Disabled people are often desperate to work, but need work situations and colleagues who can cope with the problems presented by their disability. In the UK there was a history under the Thatcher Government of people being accepted as "disabled" or having "invalidity" as a way to mask true unemployment. Now there is an emphasis on "ability" rather than "disability" - what can you do rather than what can't you do. Alas it is so obviously budget driven that everyone knows it is not genuinely about helping disabled people into work. And the loss of benefits and the lengthy appeals process has not helped. Our recession makes it even harder for people to find work.

What Is Equilibrium?

There is no guarantee that the labour market needs all our currently unemployed people. We have exported a lot of jobs to China and India. Technology has eliminated a lot of manual and semi-skilled work. Our unemployment is often in locations where the traditional industries have died or have greatly reduced their labour needs.

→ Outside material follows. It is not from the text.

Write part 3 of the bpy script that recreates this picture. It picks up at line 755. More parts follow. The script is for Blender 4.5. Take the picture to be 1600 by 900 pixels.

"Mobility of labour" is a wonderful phrase, but if there are no jobs anywhere what do you do? And if you are poor how exactly do you relocate? You need the job and you need the accommodation close by as otherwise your transport costs bite into your earnings. Many people see graduates working as shop assistants and decide that education is not worth the time and the expense. They do not see the same graduates three years later because frequently these graduates have begun careers - but they still see graduates doing those jobs.

It is a wonderful society that can afford to have a million people doing nothing - Britain has just topped 1 million unemployed again. But any rational person would say that the labour of a million people has value and that value is currently being lost to our society. Those who work are now told their retirement ages have been deferred, and those who habitually do not work are not affected.

These are not easy problems but it is possible to create a society where it is worth working and not working is not an option. Let us do it.